Atlanta Director Stages ‘Twelfth Night’ In Albania

Actors Armela Demaj and Florian Agalliu in Teatri Metropol’s production of “Nata e Dymbëdhjetë” (“Twelfth Night”).

Courtesy of Ergys Meta

The plays of William Shakespeare often transport audiences to vastly different places and times, all from the comfort of their theatre seats. Justin Anderson was transported by one of the Shakespeare’s plays, but in a literal sense.

Anderson is the Associate Artistic Director of Aurora Theatre and he spent October to December in Tirana, Albania where he directed a production of “Twelfth Night.” It was the first production of that play that the Mediterranean republic had seen since 1987.

Anderson collaborated on the show with one-time Atlantan Jonida Beqo, artistic director of Teatri Metropol.
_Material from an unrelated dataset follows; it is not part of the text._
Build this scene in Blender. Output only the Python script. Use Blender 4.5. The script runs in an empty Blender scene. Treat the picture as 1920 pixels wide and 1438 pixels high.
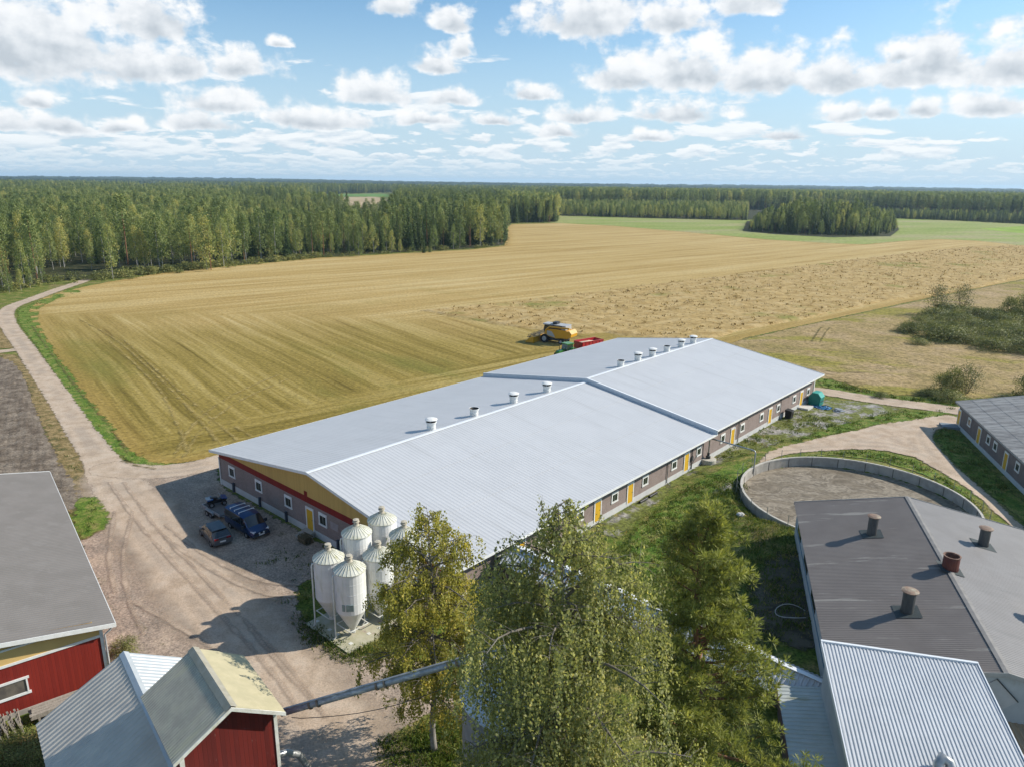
import bpy, math, random
import numpy as np
from mathutils import Vector, Matrix
rng = np.random.default_rng(11); R = random.Random(5)
SC = bpy.context.scene; COL = SC.collection
rad = math.radians
# ------------------------------------------------------------------ camera
F_PX, CX, CY, H = 1354.34, 960.0, 719.0, 32.0
_p, _r = rad(15.487), rad(.722)
_fw = np.array([0, math.cos(_p), -math.sin(_p)]); _u0 = np.array([0, math.sin(_p), math.cos(_p)]); _x0 = np.array([1., 0, 0])
_R = math.cos(_r)*_x0+math.sin(_r)*_u0; _U = -math.sin(_r)*_x0+math.cos(_r)*_u0
def dirv(px, py): return _fw*F_PX+_R*(px-CX)-_U*(py-CY)
def G(px, py, z=0.):
    """surveyed point of the place: where the sight line through a photo pixel meets height z"""
    d = dirv(px, py); t = (z-H)/d[2]; return Vector((d[0]*t, d[1]*t, z))
def GP(pts, z=0.): return [tuple(G(a, b, z))[:2] for a, b in pts]
cam = bpy.data.cameras.new('camera'); co = bpy.data.objects.new('camera', cam); COL.objects.link(co)
cam.sensor_width = 36; cam.lens = 36*F_PX/1920; cam.clip_start = .5; cam.clip_end = 30000
M = Matrix(((_R[0], _U[0], -_fw[0], 0), (_R[1], _U[1], -_fw[1], 0), (_R[2], _U[2], -_fw[2], H), (0, 0, 0, 1)))
co.matrix_world = M; SC.camera = co
YAW = rad(48.589); LD = Vector((math.cos(YAW), math.sin(YAW), 0)); TD = Vector((LD.y, -LD.x, 0)); BO = Vector((-32.717, 73.31, 0))
def bw(t, l, z=0): return BO+TD*t+LD*l+Vector((0, 0, z))
BROT = YAW-math.pi/2
# ------------------------------------------------------------------ node helpers
def nd(t, typ, ins=None, **props):
    n = t.nodes.new(typ)
    for k, v in props.items(): setattr(n, k, v)
    for k, v in (ins or {}).items():
        s = n.inputs[k]
        if isinstance(v, bpy.types.NodeSocket): t.links.new(v, s)
        else: s.default_value = v
    return n
def c4(c): return (c[0], c[1], c[2], 1) if len(c) == 3 else c
def ramp(t, fac, stops, interp='LINEAR'):
    n = nd(t, 'ShaderNodeValToRGB', {'Fac': fac}); e = n.color_ramp.elements; n.color_ramp.interpolation = interp
    while len(e) < len(stops): e.new(.5)
    for el, (p, c) in zip(e, stops):
        el.position = p; el.color = c4(c) if hasattr(c, '__len__') else (c, c, c, 1)
    return n.outputs['Color']
def mth(t, op, a, b=0., c=0., clamp=False):
    n = nd(t, 'ShaderNodeMath', {0: a, 1: b, 2: c}, operation=op); n.use_clamp = clamp; return n.outputs[0]
def mixc(t, f, a, b, mode='MIX'):
    n = nd(t, 'ShaderNodeMix', data_type='RGBA', blend_type=mode)
    for i, v in ((0, f), (6, a), (7, b)):
        if isinstance(v, bpy.types.NodeSocket): t.links.new(v, n.inputs[i])
        else: n.inputs[i].default_value = v if i == 0 else c4(v)
    return n.outputs[2]
def noise(t, vec, sc, detail=6, rough=.6, dist=0., out='Fac'):
    return nd(t, 'ShaderNodeTexNoise', {'Vector': vec, 'Scale': sc, 'Detail': detail, 'Roughness': rough, 'Distortion': dist}).outputs[out]
def sst(t, x, a, b):
    n = nd(t, 'ShaderNodeMapRange', {'Value': x, 'From Min': a, 'From Max': b}, interpolation_type='SMOOTHSTEP'); return n.outputs[0]
def mapv(t, vec, scale=(1, 1, 1), rot=(0, 0, 0), loc=(0, 0, 0)):
    return nd(t, 'ShaderNodeMapping', {'Vector': vec, 'Scale': scale, 'Rotation': rot, 'Location': loc}).outputs[0]
def newmat(name):
    m = bpy.data.materials.new(name); m.use_nodes = True; t = m.node_tree
    b = t.nodes['Principled BSDF']; o = t.nodes['Material Output']
    P = nd(t, 'ShaderNodeTexCoord').outputs['Object']
    return m, t, b, o, P
def setb(b, rough=.7, metal=0., spec=.3):
    b.inputs['Roughness'].default_value = rough; b.inputs['Metallic'].default_value = metal; b.inputs['Specular IOR Level'].default_value = spec
MATS = {}
def mat(name, c1, c2=None, sc=2., detail=7, rough=.7, metal=0., spec=.3, bump=0., bsc=30., stretch=(1, 1, 1), lo=.35, hi=.65, c3=None, sc3=.4, lo3=.5, hi3=.7, stretch3=(1, 1, 1)):
    """one paint, metal, wood or concrete: two tones mixed by noise, a third in stains, a fine bump"""
    if name in MATS: return MATS[name]
    m, t, b, o, P = newmat(name); setb(b, rough, metal, spec)
    V = mapv(t, P, stretch)
    if c2 is None: c2 = tuple(x*.8 for x in c1)
    col = mixc(t, sst(t, noise(t, V, sc, detail), lo, hi), c1, c2)
    if c3 is not None: col = mixc(t, sst(t, noise(t, mapv(t, P, stretch3, loc=(7, 3, 1)), sc3, 8, .65), lo3, hi3), col, c3)
    t.links.new(col, b.inputs['Base Color'])
    if bump:
        bn = nd(t, 'ShaderNodeBump', {'Height': noise(t, V, bsc, 4), 'Strength': bump, 'Distance': .02}); t.links.new(bn.outputs[0], b.inputs['Normal'])
    MATS[name] = m; return m
def boards(name, c1, c2, pitch=.15, axis='X', worn=None, rough=.75):
    """vertical painted boards: seams every pitch metres plus a weathered tone"""
    m, t, b, o, P = newmat(name); setb(b, rough)
    s = nd(t, 'ShaderNodeSeparateXYZ', {0: P}).outputs
    u = mth(t, 'ADD', s[0], s[1])
    k = mth(t, 'FRACT', mth(t, 'MULTIPLY', u, 1/pitch)); seam = mth(t, 'LESS_THAN', k, .1)
    idn = mth(t, 'FLOOR', mth(t, 'MULTIPLY', u, 1/pitch))
    wn = nd(t, 'ShaderNodeTexWhiteNoise', {'W': idn}, noise_dimensions='1D').outputs[0]
    f = mth(t, 'ADD', mth(t, 'MULTIPLY', wn, .5), mth(t, 'MULTIPLY', noise(t, mapv(t, P, (4, 4, .5)), 2, 6), .6))
    col = mixc(t, sst(t, f, .3, .9), c1, c2)
    if worn: col = mixc(t, sst(t, noise(t, mapv(t, P, (7, 7, 1.2)), 1.2, 8, .7), .64, .70), col, worn)
    col = mixc(t, mth(t, 'MULTIPLY', seam, .6), col, tuple(x*.4 for x in c1))
    t.links.new(col, b.inputs['Base Color'])
    bn = nd(t, 'ShaderNodeBump', {'Height': mth(t, 'SUBTRACT', 1., seam), 'Strength': .6, 'Distance': .02}); t.links.new(bn.outputs[0], b.inputs['Normal'])
    return m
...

The two met while working on a show at Theatrical Outfit.

“It seemed to be the perfect intersection between a very familiar piece [and] connecting it to its roots,” Anderson told City Lights host Lois Reitzes, “because its location is Illyria, which is ancient Albania.”
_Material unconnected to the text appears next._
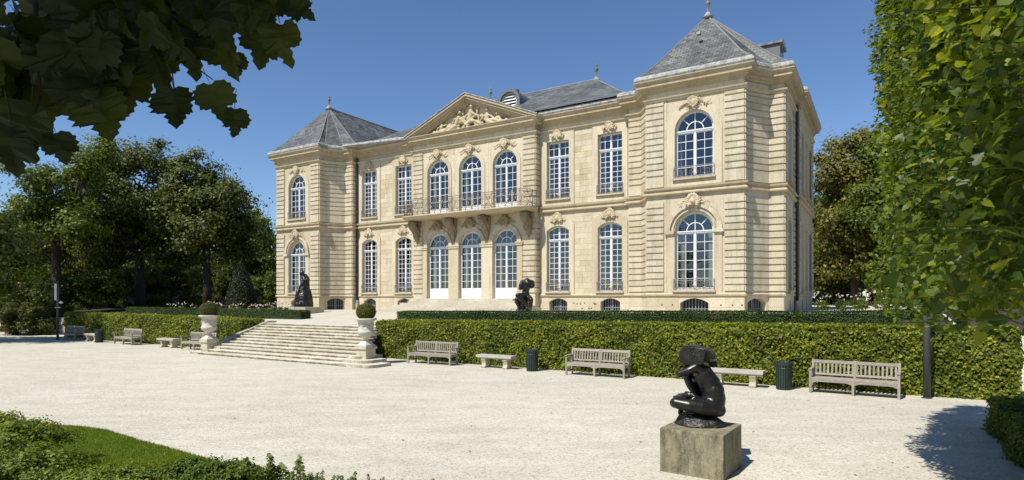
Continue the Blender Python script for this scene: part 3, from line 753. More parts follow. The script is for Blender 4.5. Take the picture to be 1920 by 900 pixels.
# ---- mouldings
sweep('plinth_moulding', [(0, 2.72), (.07, 2.73), (.09, 2.80), (.05, 2.86), (0, 2.88)], [p for p in PATH[1:11]], M['string'])
sweep('plinth_moulding', [(0, 2.72), (.07, 2.73), (.09, 2.80), (.05, 2.86), (0, 2.88)], [p for p in PATH[13:]], M['string'])
sweep('string_course', [(0, 7.44), (.10, 7.45), (.16, 7.50), (.16, 7.56), (.08, 7.60), (.06, 7.68), (.16, 7.72), (.18, 7.80), (0, 7.83)], PATH[:11] + [(-4.5, -.02)], M['string'])
sweep('string_course', [(0, 7.44), (.10, 7.45), (.16, 7.50), (.16, 7.56), (.08, 7.60), (.06, 7.68), (.16, 7.72), (.18, 7.80), (0, 7.83)], [(4.5, -.02)] + PATH[13:], M['string'])
sweep('architrave', [(0, 11.91), (.08, 11.93), (.08, 12.0), (.14, 12.02), (.16, 12.08), (0, 12.10)], PATH, M['stone_b'])
sweep('cornice', [(0, 12.34), (.08, 12.36), (.10, 12.46), (.17, 12.48), (.20, 12.56), (.38, 12.58), (.38, 12.70), (.43, 12.73), (.50, 12.82), (.50, 12.86), (0, 12.90)], PATH, M['cornice'])
GUT = [(.20, 12.87), (.44, 12.89), (.48, 12.96), (.46, 13.08), (.36, 13.17), (.15, 13.22)]
sweep('lead_gutter', GUT, PATH[:10] + [(-10.05, 0), (-4.6, 0)], M['lead'])
sweep('lead_gutter', GUT, [(4.6, 0)] + PATH[14:], M['lead'])

# ---- pediment
def pediment():
    ap, hb = 14.88, 4.9
    sl = (ap - 12.88) / hb
    b = MB(); b.poly([(-4.5, -.40, 12.78), (4.5, -.40, 12.78), (0, -.40, 14.6)]); b.build('tympanum', M['stone_b'], house)
    b = MB()
    for t0, t1, y in ((0, .16, -.99), (.16, .30, -.90), (.30, .42, -.76), (.42, .52, -.62)):
        for s in (-1, 1):
            def pt(x, t): return (s * x, ap - sl * x - t)
            xe = hb - .02
            b.prism([pt(0, t0), pt(xe, t0), pt(xe - (0 if t0 == 0 else .05), t1), pt(0, t1)], y, -.38)
    b.build('raking_cornice', M['cornice'], house)
    b = MB()
    for s in (-1, 1):
        xe = hb + .05
        b.poly([(0, -1.04, ap + .05), (s * xe, -1.04, ap - sl * xe + .03), (s * xe, 1.4, ap - sl * xe + .03), (0, 4.6, ap + .05)])
        b.poly([(0, -1.04, ap + .05), (s * xe, -1.04, ap - sl * xe + .03), (s * xe, -1.04, ap - sl * xe - .03), (0, -1.04, ap - .01)])
    b.build('pediment_lead', M['lead'], house)
    # reclining figures carved in the tympanum
    f = []; ch = []
    y = -.55
    def man(hx, hz, sx, sz, head, arm1, arm2, leg1, leg2, k=1.0):
        ch.append([(hx, y, hz, .17 * k), ((hx + sx) / 2, y - .05, (hz + sz) / 2, .15 * k), (sx, y - .04, sz, .15 * k)])
        f.append((head[0], y - .08, head[1], .115 * k))
        for a in (arm1, arm2): ch.append([(sx, y - .05, sz, .085 * k)] + [(p[0], y - .1, p[1], .06 * k) for p in a])
        for a in (leg1, leg2): ch.append([(hx, y - .06, hz, .13 * k)] + [(p[0], y - .14, p[1], .085 * k) for p in a])
    man(.1, 13.30, .15, 13.85, (.2, 14.14), [(.5, 13.6), (.75, 13.5)], [(-.2, 13.6), (-.3, 13.35)], [(.55, 13.2), (.95, 12.98)], [(-.1, 13.1), (-.05, 12.9)])
    man(-1.0, 13.15, -.75, 13.6, (-.65, 13.9), [(-1.05, 13.55), (-1.2, 13.3)], [(-.5, 13.45), (-.3, 13.3)], [(-1.5, 13.1), (-1.9, 12.92)], [(-1.3, 13.0), (-1.55, 12.9)], .95)
    man(1.35, 13.1, 1.3, 13.5, (1.35, 13.78), [(1.05, 13.4), (.9, 13.2)], [(1.65, 13.35), (1.85, 13.15)], [(1.85, 13.1), (2.2, 12.92)], [(1.6, 12.98), (1.9, 12.88)], .85)
    man(-2.1, 13.0, -2.05, 13.35, (-2.05, 13.56), [(-1.85, 13.3), (-1.65, 13.3)], [(-2.35, 13.2), (-2.45, 13.0)], [(-1.8, 12.98), (-1.6, 12.88)], [(-2.4, 12.95), (-2.65, 12.88)], .7)
    man(2.0, 12.98, 2.0, 13.2, (2.02, 13.42), [(2.2, 13.15), (2.35, 13.0)], [(1.8, 13.1), (1.7, 12.95)], [(2.4, 12.95), (2.7, 12.88)], [(2.2, 12.9), (2.5, 12.86)], .6)
    rr = random.Random(3)
    for _ in range(90):
        x = rr.uniform(-2.9, 2.8); z = 12.86 + rr.random() ** 2 * max(.08, (1 - abs(x) / 3.1) * 1.0); f.append((x, y + .04 + rr.uniform(-.08, .05), z, rr.uniform(.06, .15)))
    for _ in range(12):
        x = rr.uniform(-1.6, 1.2); z = 13 + rr.random() * .5; ch.append([(x, y - .1, z, .05), (x + rr.uniform(-.4, .4), y - .14, z - .3, .04)])
    for x, z in ((-.9, 14.0), (-.5, 14.1), (.55, 14.05)): ch.append([(x, y + .05, z - .3, .07), (x, y + .05, z, .06), (x + .2, y + .05, z + .12, .05)])
    sculpt('pediment_figures', f, M['carved'], house, .028, 1, .009, 2, ch)
pediment()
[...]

“It was a tremendous opportunity,” he says, “to try to reclaim a sense of the story and place it in the location that Shakespeare had utilized.”

That sense of place was bolstered through the use of traditional Albanian garments from the mid-19th century, music from that period, as well as translating Shakespeare’s verse into Albanian.

“It is my hope that these ingredients,” Anderson writes in the director’s notes for the production, “or intentional intersections as I like to call them, will allow an audience to not only receive something that is at once familiar from a literary and theatrical standpoint, but to experience a story that is both for and of the historical context of Albania.”

Anderson plans to eventually return to Albania. He and Bego are developing a musical based on the life of singer Vaçe Zela. In this initial visit to the republic, he says that the most important thing he learned was to become a better listener.

“Often the best thing you can bring to any situation is a sense of openness and vulnerability,” he said. “I am so grateful for the opportunity to have learned to just be in a room day after day and really learn to try to understand the differences and similarities between myself and the other artists I was working with and our different approaches to the work and how we could create something that felt authentic.”